進化する育苗:閉鎖型苗生産システムとは?
- 閉鎖型苗生産システムその全貌
閉鎖型苗生産システムとは、その名の通り、苗の生育環境を完全にコントロールできるシステムです。従来の屋外や簡易的なビニールハウスで行う栽培とは異なり、温度、湿度、光、二酸化炭素濃度といった生育に必要な要素を、コンピューター制御によって緻密に調整します。これはまるで、苗のために最適な環境を備えた特別室を用意するようなものです。
このシステムの最大のメリットは、苗の生育スピードを飛躍的に向上させられる点にあります。太陽光に頼らず、最適な光を人工的に当てることで、天候に左右されることなく、一年を通して安定した生育が可能になります。さらに、温度や湿度も常に適切な状態に保たれるため、生育が促進され、従来よりも短期間でより多くの苗を育てることができます。
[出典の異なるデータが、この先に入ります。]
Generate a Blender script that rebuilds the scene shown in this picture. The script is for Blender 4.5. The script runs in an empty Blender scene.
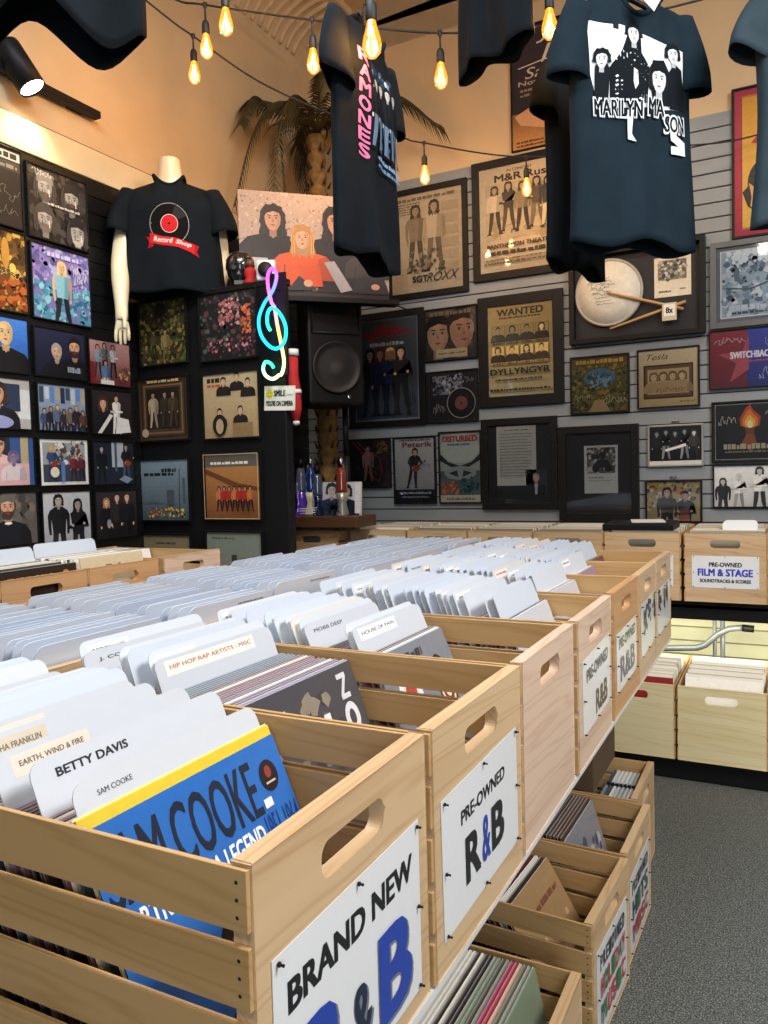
import bpy, bmesh, math, random
from mathutils import Vector, Matrix
from math import sin, cos, pi, radians, sqrt
C = bpy.context.scene.collection
rnd = random.Random(7)

# ---------------------------------------------------------------- colours and materials
def s2l(c):
    return c/12.92 if c <= .04045 else ((c+.055)/1.055)**2.4
def hx(h):
    if isinstance(h, (tuple, list)): return tuple(h)[:3]
    h = h.lstrip('#')
    if len(h) == 3: h = ''.join(a*2 for a in h)
    return tuple(s2l(int(h[i:i+2], 16)/255) for i in (0, 2, 4))

def newmat(name):
    m = bpy.data.materials.new(name); m.use_nodes = True
    nt = m.node_tree; b = nt.nodes['Principled BSDF']
    return m, nt, b
def lk(nt, a, b): nt.links.new(a, b)
def objcoord(nt, scale=(1, 1, 1), rand=False):
    tc = nt.nodes.new('ShaderNodeTexCoord'); mp = nt.nodes.new('ShaderNodeMapping')
    mp.inputs['Scale'].default_value = scale
    if rand:
        oi = nt.nodes.new('ShaderNodeObjectInfo'); ml = nt.nodes.new('ShaderNodeVectorMath'); ml.operation = 'SCALE'
        ml.inputs[0].default_value = (7.3, 5.1, 9.7); lk(nt, oi.outputs['Random'], ml.inputs['Scale'])
        ad = nt.nodes.new('ShaderNodeVectorMath'); ad.operation = 'ADD'
        lk(nt, tc.outputs['Object'], ad.inputs[0]); lk(nt, ml.outputs[0], ad.inputs[1]); lk(nt, ad.outputs[0], mp.inputs['Vector'])
    else:
        lk(nt, tc.outputs['Object'], mp.inputs['Vector'])
    return mp.outputs['Vector']
def ramp(nt, fac, stops):
    r = nt.nodes.new('ShaderNodeValToRGB'); e = r.color_ramp.elements
    while len(e) < len(stops): e.new(.5)
    for el, (p, c) in zip(e, stops):
        el.position = p; el.color = (*hx(c), 1)
    lk(nt, fac, r.inputs['Fac']); return r.outputs['Color']
def noise(nt, vec, scale, detail=3, rough=.5):
    n = nt.nodes.new('ShaderNodeTexNoise'); n.inputs['Scale'].default_value = scale
    n.inputs['Detail'].default_value = detail; n.inputs['Roughness'].default_value = rough
    lk(nt, vec, n.inputs['Vector']); return n.outputs['Fac']
def bump(nt, b, fac, strength, dist):
    bp = nt.nodes.new('ShaderNodeBump'); bp.inputs['Strength'].default_value = strength; bp.inputs['Distance'].default_value = dist
    lk(nt, fac, bp.inputs['Height']); lk(nt, bp.outputs['Normal'], b.inputs['Normal'])
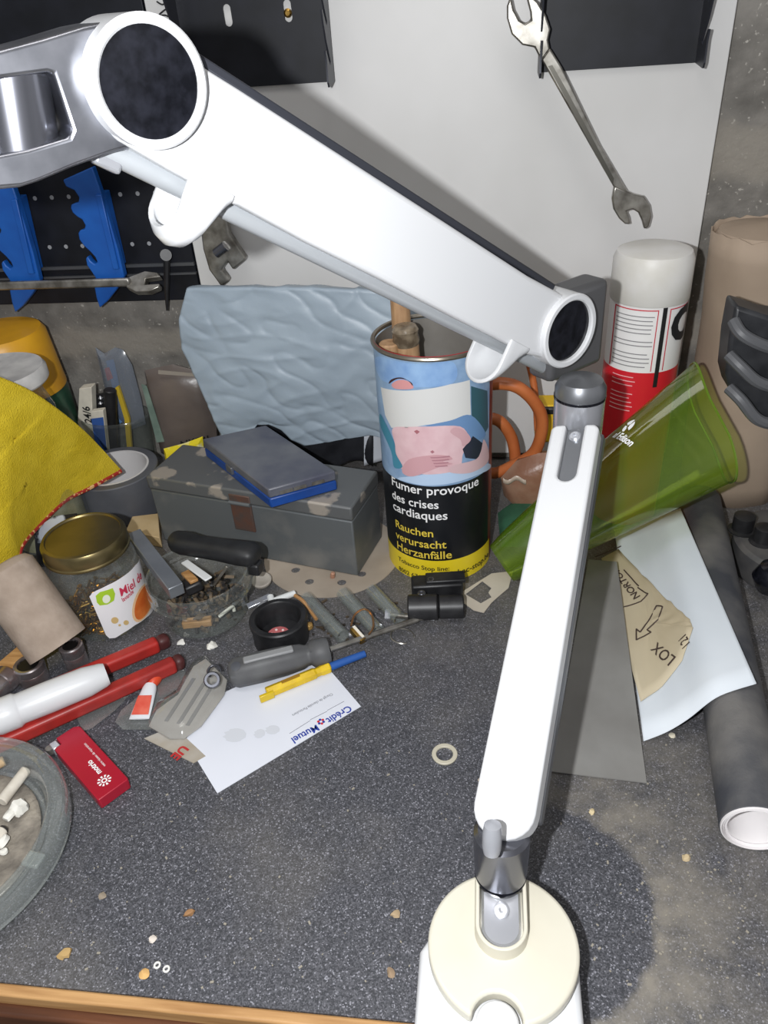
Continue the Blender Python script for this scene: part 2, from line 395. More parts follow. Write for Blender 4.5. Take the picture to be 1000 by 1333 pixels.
# perforated black tool panel
PY = YW - 0.006
tp = thing('perforated_panel', 'black perforated metal tool panel with rows of small holes', 'tool panel', (-0.6, PY, 0.2))
pz = aty(150, 391, PY).z; pxr = aty(262, 372, PY).x
pxr = min(pxr, wl - 0.002)
G().box(((-0.85 + pxr) / 2, PY, (pz + 0.75) / 2), ((pxr + 0.85) / 2, 0, 0), (0, 0.005, 0), (0, 0, (0.75 - pz) / 2)).out('sheet', BLACKPAINT, tp, bevel=0.001)
g = G()
for py in (345, 205):
    a = aty(130, py, PY); g.box(((-0.85 + pxr) / 2, PY - 0.006, a.z), ((pxr + 0.85) / 2, 0, 0), (0, 0.002, 0), (0, 0, 0.0016))
a = aty(130, 357, PY)
g.box(((-0.85 + pxr) / 2, PY - 0.006, a.z), ((pxr + 0.85) / 2, 0, 0), (0, 0.002, 0), (0, 0, 0.001))
g.out('fold', mat('worn_black_edge', (92, 94, 98), 0.4, 0.4), tp)
HOLE = mat('hole_grey', (150, 152, 156), 0.7)
for py, x0 in ((252, -0.62), (317, -0.62)):
    z = aty(150, py, PY).z
    for k in range(24):
        x = x0 + k * 0.0188
        if x < pxr - 0.012 and x > -0.56: G().cyl((x, PY - 0.0054, z), (x, PY - 0.0046, z), 0.0022, n=10).out('hole', HOLE, tp)

# blue tool holders on the panel
HOLD = [(240, 160), (252, 186), (284, 200), (302, 226), (300, 246), (286, 250), (272, 254), (270, 268), (278, 286), (296, 302), (314, 312), (326, 334), (322, 350), (306, 352), (299, 364), (303, 388), (320, 412), (346, 436), (364, 456), (372, 474), (362, 484), (346, 470), (334, 452), (328, 462), (332, 486), (350, 512), (366, 536), (360, 566), (368, 610), (381, 650), (410, 625), (446, 580), (476, 530), (452, 430), (420, 320), (388, 215), (352, 110)]
def holder(dx, dy, label):
    yf = YW - 0.034
    pts = [aty(.34 * x + dx, 180 + .34 * y + dy, yf) for x, y in HOLD]
    zb = min(p.z for p in pts); cx = sum(p.x for p in pts) / len(pts)
    h = thing('tool_holder', label, 'tool holder', (cx, YW - 0.0125, zb), 'blue hooked tool holders')
    G().plate(pts, (0, 0.009, 0)).out('hook_plate', BLUE, h, bevel=0.0012)
    t1, t0 = aty(.34 * 372 + dx, 180 + .34 * 215 + dy, yf), aty(.34 * 440 + dx, 180 + .34 * 500 + dy, yf)
    d = t1 - t0
    G().plate([t0 + V((-0.006, 0.003, 0)), t0 + V((0.004, 0.003, 0)), t1 + V((0.004, 0.003, 0)), t1 + V((-0.006, 0.003, 0))], (0, YW - 0.0125 - yf - 0.003, 0)).out('mounting_web', BLUE, h, bevel=0.0008)
    G().plate([t0 + V((-0.001, -0.0028, 0)), t0 + V((0.0055, -0.0028, 0)), t1 + V((0.0055, -0.0028, 0)), t1 + V((-0.001, -0.0028, 0))], (0, 0.004, 0)).out('raised_rail', BLUE, h, bevel=0.0008)
holder(0, 0, 'blue plastic hooked tool holder nearer the white board')
holder(-110, 6, 'blue plastic hooked tool holder farther from the white board')

# spanner lying in the blue holders
a = aty(-60, 374, YW - 0.042); b = aty(170, 367, YW - 0.042)
sp = thing('combination_spanner', 'steel spanner lying level across the two blue tool holders', 'spanner', (a + b) / 2)
d = (b - a).normalized()
G().box((a + b) / 2, d * ((b - a).length / 2), (0, 0.003, 0), (0, 0, 0.0045)).out('shaft', STEEL, sp, bevel=0.002)
hc = b + d * 0.012
e = [(-0.016, -0.005), (-0.005, -0.010), (0.010, -0.010), (0.020, -0.006), (0.020, -0.0025), (0.004, -0.003), (0.004, 0.003), (0.020, 0.0045), (0.016, 0.009), (0.002, 0.011), (-0.010, 0.007), (-0.016, 0.005)]
G().plate([hc + d * u + V((0, -0.011 * 0 + v * 0.9, v * 0.75)) for u, v in e], V((0, 0.006, -0.006))).out('open_jaw', STEEL, sp, bevel=0.0008)

# adjustable wrench hanging behind the lamp arm, and a thin hook
o = YW - 0.03
aw = thing('adjustable_wrench', 'dark chromed adjustable wrench hanging beside the perforated panel', 'wrench', aty(292, 365, o))
G().plate([aty(x, y, o) for x, y in [(258, 278), (278, 262), (294, 282), (298, 305), (320, 338), (303, 352), (296, 341), (288, 352), (298, 366), (288, 374), (272, 352), (264, 325)]], (0, 0.012, 0)).out('jaw_head', STEEL, aw, bevel=0.002)
G().plate([aty(x, y, o + 0.001) for x, y in [(238, 180), (262, 172), (284, 262), (258, 282)]], (0, 0.008, 0)).out('handle', STEEL, aw, bevel=0.002)
G().cyl(aty(281, 330, o - 0.002), aty(294, 320, o - 0.002), 0.005, n=14).out('adjusting_screw', DCHROME, aw)
hk = thing('hanging_pin', 'thin black pin hanging at the lower edge of the perforated panel', 'pin', aty(217, 402, YW - 0.02))
G().tube([aty(217, 330, YW - 0.018), aty(217, 375, YW - 0.02), aty(217.5, 404, YW - 0.02)], [0.004, 0.003, 0.0012], 8).out('pin', BLACK, hk)
G().cyl(aty(216, 332, YW - 0.026), aty(216, 332, YW - 0.011), 0.006, n=16).out('eye', BLACK, hk)

# black notched racks on the white board
def rack(px0, px1, pyb, slots, screw, label):
    y = BY - 0.0015
    pl = aty(px0, pyb, y); pr = aty(px1, pyb, y); zb = (pl.z + pr.z) / 2; zt = zb + 0.2
    r = thing('notched_rack', label, 'tool rack', (pl.x, y, zb), 'black notched racks')
    hs = []
    for sx_, sy_ in slots:
        c = aty(sx_, sy_, y); w_, h_ = 0.0036, 0.0085; hp = []
        for k in range(16):
            an = 2 * math.pi * k / 16; hp.append(c + V((math.cos(an) * w_, 0, math.sin(an) * w_ + (h_ - w_) * (1 if math.sin(an) > 0 else -1))))
        hs.append(hp)
    G().plate([V((pl.x, y, zb)), V((pr.x, y, zb)), V((pr.x, y, zt)), V((pl.x, y, zt))], (0, -0.0015, 0), hs).out('back_plate', BLACKPAINT, r)
    for x, sgn in ((pl.x, 1), (pr.x, -1)):
        pts = [(0, zb), (-0.030, zb - 0.002), (-0.033, zb + 0.002)]
        z = zb + 0.004
        while z < zt - 0.03:
            pts += [(-0.032, z + 0.014), (-0.034, z + 0.022), (-0.030, z + 0.022), (-0.018, z + 0.010), (-0.014, z + 0.013), (-0.026, z + 0.030)]
            z += 0.030
        pts += [(0, zt)]
        G().plate([V((x, y + p, zz)) for p, zz in pts], (0.0015 * sgn, 0, 0)).out('notched_flange', mat('rack_edge', (46, 48, 56), 0.4, 0.3), r)
    if screw:
        c = aty(*screw, y - 0.002)
        G().lathe([(0.0036, 0), (0.0036, 0.0012), (0.002, 0.0024)], c, (0, -1, 0), 16).out('screw', BRASS, r)
rack(247, 437, 112, [(297, 20), (375, 14)], (375, 17), 'black metal notched rack fixed with a brass screw through its slot')
rack(700, 906, 88, [], None, 'black metal notched rack from which the open-ended spanner hangs')

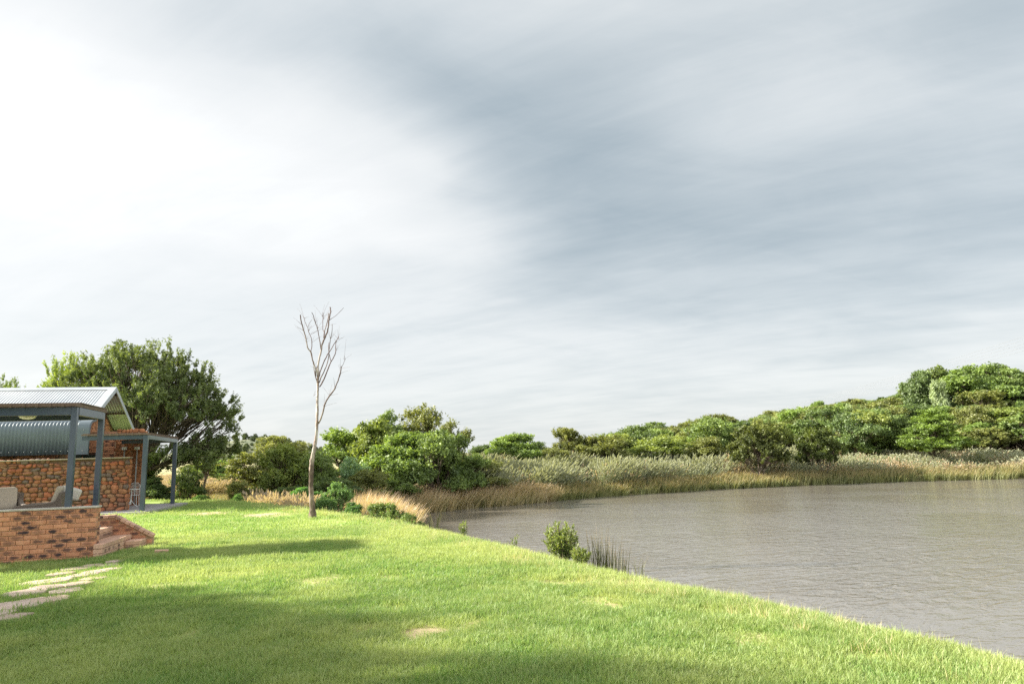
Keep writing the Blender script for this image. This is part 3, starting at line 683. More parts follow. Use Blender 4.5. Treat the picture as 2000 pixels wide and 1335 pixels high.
MB().add([(LEFT, RU - .22, RZ + .03 - .22 * math.tan(slp)), (GV, RU - .22, RZ + .03 - .22 * math.tan(slp)), (GV, RU, RZ + .045), (LEFT, RU, RZ + .045), (LEFT, RU + .22, RZ + .03 - .22 * math.tan(slp)), (GV, RU + .22, RZ + .03 - .22 * math.tan(slp))],
         [(0, 1, 2, 3), (3, 2, 5, 4)]).build('ridge_cap', GALV, t)
for sgn in (-1, 1):
    a = (GV - .02, RU, RZ + .02); b = (GV - .02, RU + sgn * (EU + .03), EZ + .0)
    MB().bar((a[0], a[1] + sgn * .002, a[2] - .08), (b[0], b[1], b[2] - .08), .03, .19).build('barge_board', GALV, t)
    k = .3 if sgn < 0 else .16
    MB().add([(GV - k, RU, RZ + .035), (GV, RU, RZ + .035), (GV, RU + sgn * EU, EZ + .03), (GV - k, RU + sgn * EU, EZ + .03)], [(0, 1, 2, 3)] if sgn > 0 else [(3, 2, 1, 0)]).build('verge_flashing', GALV, t)
    for f in (.12, .55, .97): MB().box(WV - .1, RU + sgn * EU * f - .03, RZ - (RZ - EZ) * f - .11, GV - .04, RU + sgn * EU * f + .03, RZ - (RZ - EZ) * f - .035).build('purlin', DARKWOOD, t)
    MB().bar((WV + .05, RU + sgn * .02, RZ - .14), (WV + .05, RU + sgn * (EU - .05), EZ - .12), .05, .12).build('rafter', DARKWOOD, t)
WN, WF = RU - 2.5, RU + 2.55
pts = [(WN, -.2), (WF, -.2), (WF, EZ + .2), (RU, RZ - .1), (WN, EZ + .2)]
V = [(WV, u_, z_) for u_, z_ in pts] + [(WV - .25, u_, z_) for u_, z_ in pts]
MB().add(V, [(0, 1, 2, 3, 4), (9, 8, 7, 6, 5)] + [(i, 5 + i, 5 + (i + 1) % 5, (i + 1) % 5) for i in range(5)]).build('gable_wall', MORTAR, t)
MB().box(LEFT, WN, -.2, WV - .26, WN + .2, EZ + .25).build('side_wall', PLASTER, t)
# gable bricks
row = 0; z = 2.0; nb = 0
while z < RZ:
    y = WN + (.11 if row % 2 else 0)
    while y < WF - .1:
        if z < EZ + .15 + min(0, 0) or abs(y + .11 - RU) < (RZ - .2 - z) * EU / (RZ - EZ):
            if not (z < 2.75 and RU - 2.4 < y < RU - .9):
                link('brick', random.choice(BM), t, (WV + .01 + random.uniform(-.008, .008), y + .11, z), (0, 0, -math.pi / 2)); nb += 1
        y += .2325
    z += .0845; row += 1
# near-side bricks seen under the awning
for k, z in enumerate(np.arange(2.06, 2.3, .0845)):
    x = WV - .3 - (.11 if k % 2 else 0); 
    for q in range(14): link('brick', random.choice(BM), t, (x - .11, WN - .02, z)); x -= .2325
rw = MB().box(WV - .05, 18.62, -.1, -5.09, 18.86, 3.25).build('porch_wall', MORTAR, t)
z = .0
while z < 3.2:
    x = -5.1
    while x > WV - .05:
        if not (z < 2.35 and x < -5.62): link('brick', random.choice(BM), t, (x - .111, 18.6, z + .04))
        x -= .2325
    z += .0845
dr_ = MB().box(WV - .04, 18.55, .02, -5.62, 18.618, 2.35).build('door', DARKWOOD, t)
mt, nt = new_mat('dark_glass'); principled(nt, (.03, .045, .035), .04, 0, None, spec=.8); GLASS = mt
for k in range(1): MB().box(WV + .03, 18.54, .2, -5.70, 18.548, 2.27).build('pane', GLASS, dr_)
# glazed opening in the gable wall
w = MB().box(WV + .03, RU - 2.3, 0.1, WV + .07, RU - 1.0, 2.7).build('window', DARKWOOD, t)
mt, nt = new_mat('dark_glass'); principled(nt, (.03, .045, .035), .04, 0, None, spec=.8); GLASS = mt
for k in range(2): MB().box(WV + .072, RU - 2.24 + .63 * k, .25, WV + .08, RU - 1.68 + .63 * k, 2.6).build('pane', GLASS, w)
# curved awning
AU, AZ0, AZ1 = 15.75, 2.26, 3.20; rr_ = .36
prof = [(AU + rr_ + rr_ * .9, AZ1 + rr_ + .06)] + [(AU + rr_ - rr_ * math.cos(a), AZ1 + rr_ * math.sin(a)) for a in np.linspace(math.pi / 2, 0, 9)] + [(AU, AZ0)]
AWR = -5.24
corr_sheet(LEFT, AWR - .36, prof, .125, .017, GREYBLUE, 'awning_sheet', t)
P2 = np.array([(AU + rr_ + rr_ * .9, AZ1 + rr_ + .09)] + [(AU + rr_ - (rr_ + .025) * math.cos(a), AZ1 + (rr_ + .025) * math.sin(a)) for a in np.linspace(math.pi / 2, 0, 9)] + [(AU - .025, AZ0 - .02)])
V = [(v_, p_[0], p_[1]) for v_ in (AWR - .42, AWR) for p_ in P2]; n_ = len(P2)
tr_ = MB().add(V, [(i, i + 1, n_ + i + 1, n_ + i) for i in range(n_ - 1)])
V = [(AWR, p_[0], p_[1]) for p_ in P2] + [(AWR, p_[0] + .1, p_[1] - .06) for p_ in P2]; tr_.add(V, [(i, i + 1, n_ + i + 1, n_ + i) for i in range(n_ - 1)])
o = tr_.build('awning_end_trim', GREYBLUE, t); md = o.modifiers.new('t', 'SOLIDIFY'); md.thickness = .006
sb = MB()
for k in range(60):
    x = AWR - .2 - k * .25; z_ = AZ0 + .13; sb.tube([(x, AU - .05, z_), (x, AU - .015, z_)], [.014, .018], 6)
sb.tube([(AWR - .2, AU - .06, AZ1 + .0), (AWR - .2, AU - .02, AZ1)], [.016, .02], 6)
o = sb.build('screw_heads', plain('zinc', (.7, .72, .74), None, .3, .6), t); o['kind'] = 'stuff'
MB().box(LEFT, AU + .02, AZ0 + .02, AWR - .04, AU + .07, AZ0 + .1).build('awning_rail', STEEL, t)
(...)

また、閉鎖型システムは、外部環境から隔離されているため、病気や害虫の侵入リスクを大幅に抑えることができます。農薬の使用量を減らせるだけでなく、より安全な苗を生産できるという点も大きな魅力です。そして、均一な環境下で生育されるため、品質のばらつきが少なく、大きさや形が揃った高品質な苗を安定供給できるというメリットもあります。